There’s a U-shaped relationship between per capita GDP and the quality of the environment. “Measures of the quality of the environment do indeed fall in the initial stages of economic growth, but this trend turns around at about $5.000 per capita GDP, with many measures of environmental damage showing improvement from $8,000 onwards.” (Quote from filipspagnoli - although the original link no longer works)
Once a country achieves a certain standard of living, inhabitants become less focused on doing whatever it takes to survive and start caring more about the world around them. Poorer countries tend to chop down forests, richer countries to plant them. Economic growth also promotes technological innovations that reduce GHG emissions, especially in electricity generation, manufacturing, and transportation. Economic growth leads to increased urbanization and falling birth rates. Concentrated human populations are better for the environment than dispersed populations, because more room becomes available for wild habitat. Add in highly productive intensive farming and you’ve got even more land freed up for the flora and the fauna. With fewer humans, less land devoted to agriculture and less dispersion of human populations (e.g., urbanization), you get more and more re-wilding and re-foresting.

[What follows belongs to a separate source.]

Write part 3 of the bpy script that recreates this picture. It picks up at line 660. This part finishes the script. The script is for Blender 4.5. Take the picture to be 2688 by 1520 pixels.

But isn’t economic growth associated with higher CO2 emissions and increased materialistic consumption? To a point - but we are witnessing both the decoupling of growth and CO2 emissions and the dematerialization of advanced capitalist societies. So what was true about economic development at one time is not necessarily the case anymore. For instance, in developed economies, young people care more about digital products and less about physical possessions. As Russell Belk puts it: “Things are disappearing right before our eyes”. Fewer things, less environmental damage.
Of course, economic growth will not solve all environmental problems, nor are its effects entirely benign. But growth is not the bugaboo a lot of environmentalists make it out to be. Harness and manage growth – don’t try to stop it.
Reference:
Russell Belk Extended Self in a Digital World Journal of Consumer Research, Vol. 40, No. 3 (October 2013), pp. 477-500.